Congé Spatial réunit Étienne Manchon au piano et Pierre-Marie Lapprand au saxophone. Ils nous acheminent comme une suite logique dans la fascination de l’inattendu. Saxophone et piano planant dans « Solarium » évoquent un « Coltrane cosmique ». Groove et musique électroniques ont enthousiasmé le public, gratifié de deux rappels. Cette musique dépoussière et remue les méninges.

Vient ensuite le quartet Play station du très attendu Pierre Millet qu’intègre avec aisance et justesse le tromboniste Fidel Fourneyron, ex résident de JSLP. Ils vivent en région mais leur stature est nationale et plus. Le son tantôt percutant tantôt délicat de Pierre Millet - principalement au bugle - émeut le public dès l’ouverture, avec « Jumeau », dédié à son frère. Compositions et standards alternent. Le son et la recherche stylistique d’Art Farmer et de Benny Golson - dont on apprend le décès le lendemain à l’âge de 95 ans - flottent dans l’atmosphère. Le West Coast n’est jamais loin, au sens propre comme au figuré d’ailleurs !
Entre les savants arrangements de François Chesnel dans « Mister K » et l‘écriture créatrice de Patrice Grente dans « Sky », on sent que le quartet atteint la plénitude.

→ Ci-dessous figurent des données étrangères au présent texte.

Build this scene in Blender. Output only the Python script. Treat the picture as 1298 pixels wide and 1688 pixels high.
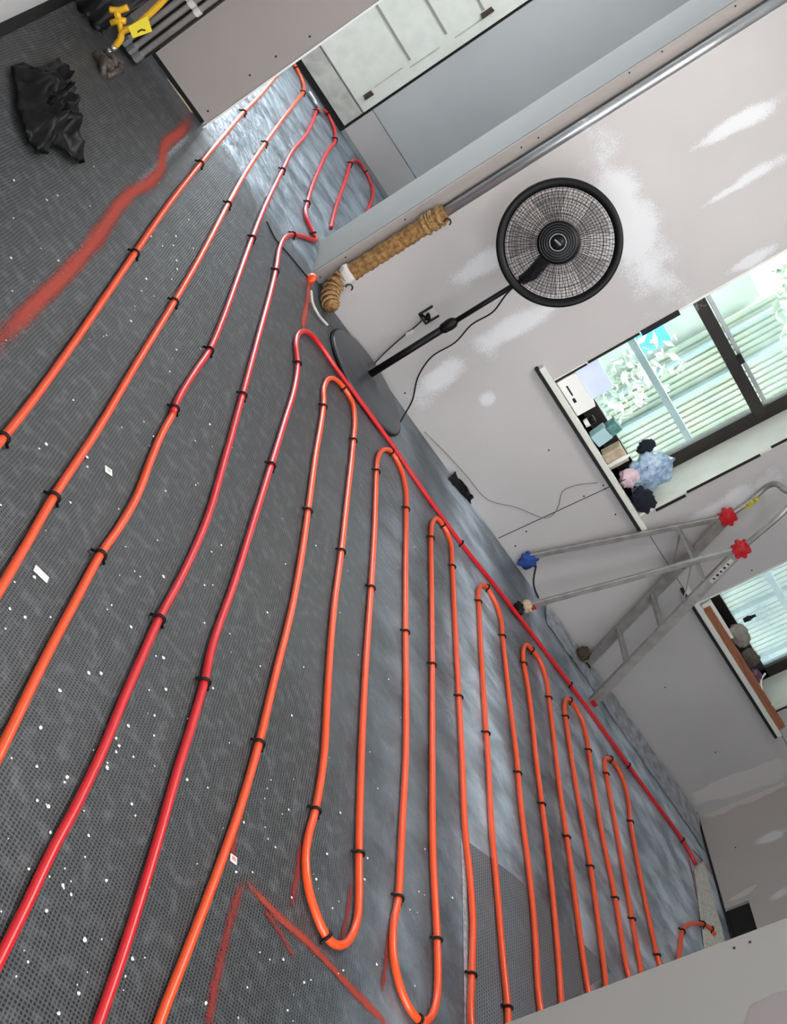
import bpy, math, random
from mathutils import Vector, Matrix, noise
random.seed(7)
for o in list(bpy.data.objects): bpy.data.objects.remove(o)
sc = bpy.context.scene
COL = sc.collection

# ---------------------------------------------------------------- camera
W_PX, H_PX = 1298.0, 1688.0
TILT, ROLL, YAW, FPX = 0.30342, 1.06759, 0.46233, 1856.45
CAM = Vector((0, 0, 1.35))
FW = Vector((math.sin(YAW)*math.cos(TILT), math.cos(YAW)*math.cos(TILT), -math.sin(TILT)))
RT = Vector((math.cos(YAW), -math.sin(YAW), 0)); UPV = RT.cross(FW)
IX = RT*math.cos(ROLL) + UPV*math.sin(ROLL)
IY = RT*math.sin(ROLL) - UPV*math.cos(ROLL)
cd = bpy.data.cameras.new('camera'); cam = bpy.data.objects.new('camera', cd); COL.objects.link(cam)
m = Matrix((( IX.x, -IY.x, -FW.x, CAM.x), (IX.y, -IY.y, -FW.y, CAM.y), (IX.z, -IY.z, -FW.z, CAM.z), (0, 0, 0, 1)))
cam.matrix_world = m
cd.sensor_fit = 'VERTICAL'; cd.sensor_height = 24.0; cd.lens = 24.0*FPX/H_PX
cd.clip_start = 0.02; cd.clip_end = 200
sc.camera = cam

# ---------------------------------------------------------------- light and exposure
sc.view_settings.view_transform = 'Standard'; sc.view_settings.look = 'None'
sc.view_settings.exposure = 0.0; sc.view_settings.gamma = 1.0
world = bpy.data.worlds.new('sky'); sc.world = world; world.use_nodes = True
bg = world.node_tree.nodes['Background']
bg.inputs[0].default_value = (0.9, 0.96, 1.0, 1); bg.inputs[1].default_value = 8

def area(name, loc, rot, sx, sy, power, color, spread=180):
    l = bpy.data.lights.new(name, 'AREA'); l.shape = 'RECTANGLE'; l.size = sx; l.size_y = sy
    l.energy = power; l.color = color; l.spread = math.radians(spread)
    o = bpy.data.objects.new(name, l); COL.objects.link(o); o.location = loc; o.rotation_euler = rot
    return o
# daylight entering by the wide opening behind the camera; unseen fill lamps follow
area('daylight_rear_opening', (0.6, -1.45, 1.5), (math.radians(90), 0, 0), 2.6, 2.0, 30, (1.0, 0.96, 0.93))
area('fill_rear_right', (3.7, -1.44, 1.7), (math.radians(90), 0, 0), 2.4, .7, 9, (0.9, 0.96, 1.0))  # unseen lamp added to brighten the right floor and walls
area('fill_far_floor', (-0.3, 7.58, 1.15), (math.radians(-90), 0, 0), 1.55, 2.1, 32, (0.82, 0.93, 1.0))  # unseen lamp added for the bright streak on the far room floor
area('fill_ceiling', (1.4, 3.4, 2.66), (0, 0, 0), 1.0, 1.0, 52, (1.0, 0.97, 0.95))  # unseen lamp added under the closed ceiling to brighten the upper walls
area('fill_far_ceiling', (0.6, 6.4, 2.66), (0, 0, 0), 0.8, 0.8, 26, (0.95, 0.98, 1.0))  # unseen lamp added because the far wall came out too dark

area('fill_above_yard', (4.4, 9.4, 5.2), (math.radians(-58), 0, 0), 5.0, 2.4, 11000, (0.72, 0.88, 1.0))  # unseen lamp added beyond the fence to brighten the foil on the right
for px0, px1 in ((2.24, 3.125), (3.785, 4.685)):
    po = area('window_portal', ((px0+px1)/2, 5.25, 1.38), (math.radians(-90), 0, 0), px1-px0, 1.4, 1, (1,1,1)); po.data.cycles.is_portal = True
# ---------------------------------------------------------------- helpers
def ray(x, y): return FW*FPX + IX*(x-W_PX/2) + IY*(y-H_PX/2)
def hit(x, y, ax, v):
    d = ray(x, y); t = (v-CAM[ax])/d[ax]; return CAM + d*t
def fl(x, y, z=0.0): return hit(x, y, 2, z)      # a floor point the photo shows
def onY(x, y, Y): return hit(x, y, 1, Y)
def onX(x, y, X): return hit(x, y, 0, X)

class MB:
    def __init__(s): s.v = []; s.f = []; s.uv = None; s.mi = []; s.cur = 0
    def add(s, vs, fs):
        b = len(s.v); s.v += [tuple(p) for p in vs]
        for f in fs: s.f.append(tuple(b+i for i in f)); s.mi.append(s.cur)
    def box(s, a, b):
        x0, y0, z0 = a; x1, y1, z1 = b
        vs = [(x0,y0,z0),(x1,y0,z0),(x1,y1,z0),(x0,y1,z0),(x0,y0,z1),(x1,y0,z1),(x1,y1,z1),(x0,y1,z1)]
        s.add(vs, [(0,3,2,1),(4,5,6,7),(0,1,5,4),(1,2,6,5),(2,3,7,6),(3,0,4,7)])
    def obox(s, c, ax, ay, az, hx, hy, hz):
        c = Vector(c); ax = Vector(ax).normalized()*hx; ay = Vector(ay).normalized()*hy; az = Vector(az).normalized()*hz
        vs = [c+ax*i+ay*j+az*k for k in (-1,1) for (i,j) in ((-1,-1),(1,-1),(1,1),(-1,1))]
        s.add(vs, [(0,3,2,1),(4,5,6,7),(0,1,5,4),(1,2,6,5),(2,3,7,6),(3,0,4,7)])
    def tube(s, pts, r, n=10, cap=True, closed=False, flat=None):
        pts = [Vector(p) for p in pts]; N = len(pts)
        rs = r if isinstance(r, (list, tuple)) else [r]*N
        rings = []; up = None; vs = []
        for i, p in enumerate(pts):
            a = pts[(i-1) % N] if (closed or i > 0) else pts[i]
            b = pts[(i+1) % N] if (closed or i < N-1) else pts[i]
            t = (b-a)
            if t.length < 1e-9: t = Vector((0,0,1))
            t.normalize()
            if up is None:
                up = Vector((0,0,1)) if abs(t.z) < .9 else Vector((1,0,0))
            u = (up - t*up.dot(t))
            if u.length < 1e-6: u = t.orthogonal()
            u.normalize(); w = t.cross(u); up = u
            for k in range(n):
                a_ = 2*math.pi*k/n
                fx, fy = (flat if flat else (1, 1))
                vs.append(p + (u*math.cos(a_)*fx + w*math.sin(a_)*fy)*rs[i])
        fs = []
        M = N if closed else N-1
        for i in range(M):
            j = (i+1) % N
            for k in range(n):
                k2 = (k+1) % n
                fs.append((i*n+k, i*n+k2, j*n+k2, j*n+k))
        if cap and not closed:
            fs.append(tuple(reversed(range(n)))); fs.append(tuple((N-1)*n+k for k in range(n)))
        s.add(vs, fs)
    def lathe(s, prof, c, axis=(0,0,1), n=32, cap=True):
        axis = Vector(axis).normalized(); u = axis.orthogonal().normalized(); w = axis.cross(u); c = Vector(c)
        vs = []
        for (r, h) in prof:
            for k in range(n):
                a = 2*math.pi*k/n; vs.append(c + axis*h + (u*math.cos(a)+w*math.sin(a))*r)
        fs = []
        for i in range(len(prof)-1):
            for k in range(n):
                k2 = (k+1) % n; fs.append((i*n+k, i*n+k2, (i+1)*n+k2, (i+1)*n+k))
        if cap:
            fs.append(tuple(reversed(range(n)))); fs.append(tuple((len(prof)-1)*n+k for k in range(n)))
        s.add(vs, fs)
    def prism(s, poly, off):
        n = len(poly); off = Vector(off); a = [Vector(p) for p in poly]; b = [p+off for p in a]
        s.add(a+b, [tuple(range(n)), tuple(reversed(range(n, 2*n)))] + [(i, i+n, (i+1) % n + n, (i+1) % n) for i in range(n)])
    def build(s, name, mat, parent=None, smooth=False, bevel=0, kind=None, uvs=None):
        me = bpy.data.meshes.new(name); me.from_pydata(s.v, [], s.f); me.update()
        mats = mat if isinstance(mat, (list, tuple)) else [mat]
        for mm in mats: me.materials.append(mm)
        for p, i in zip(me.polygons, s.mi): p.material_index = i; p.use_smooth = smooth
        if uvs:
            l = me.uv_layers.new(name='UVMap')
            for p in me.polygons:
                for li in p.loop_indices: l.data[li].uv = uvs[me.loops[li].vertex_index]
        o = bpy.data.objects.new(name, me); COL.objects.link(o)
        import bmesh
        bm = bmesh.new(); bm.from_mesh(me)
        if len(s.f) > 1 and not uvs: bmesh.ops.recalc_face_normals(bm, faces=bm.faces)
        bm.to_mesh(me); bm.free()
        if bevel:
            md = o.modifiers.new('bevel', 'BEVEL'); md.width = bevel; md.segments = 2; md.limit_method = 'ANGLE'
        if parent is not None:
            o.parent = parent
            if parent.type == 'EMPTY': o.matrix_parent_inverse = Matrix.Translation(-parent.location)
        if kind: o['kind'] = kind
        return o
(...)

Le dimanche, aux douze coups de midi de l’église Notre-Dame, la marée au coefficient d’exception s’engouffre sous les treize arches du pont et envahit le havre. On pourrait s’attendre à l’arrivée d’un mascaret mais c’est un énorme tourbillon de vagues qui réjouit toutes sortes d’embarcations, un phénomène rare. Le Blues Roots Combo d’Arnaud Fradin résonne sur le parvis. On a envie de dire « No Blues but Arnaud Fradin ». Ce concert est gratuit. Festivaliers, promeneurs du dimanche, curieux s’approchent pour écouter ce combo aux racines du blues qui inspire le respect, la joie et l’excellence.
Des plus jeunes aux plus âgés, le public se délecte de cette musique en dansant sur les compositions d’Arnaud Fradin et des interprétations inspirées de Bob Dylan ou Muddy Waters. Les échanges très complices entre l’harmoniciste Thomas Troussier et le guitariste sont percutants.

Ainsi se termine l’édition 2024 du festival dans une ambiance de joie et d’émotions encore fraîches.
Cette quatrième édition est un franc succès. L’implication des bénévoles même bien jeunes contribue à la réussite du festival.
Le bouche à oreille entre autres moyens de communication fonctionne et la fréquentation a fait un bond de 25% selon les organisateurs, ce qui augure d’une belle cinquième édition et une confirmation espérée en 2025 aux mêmes dates.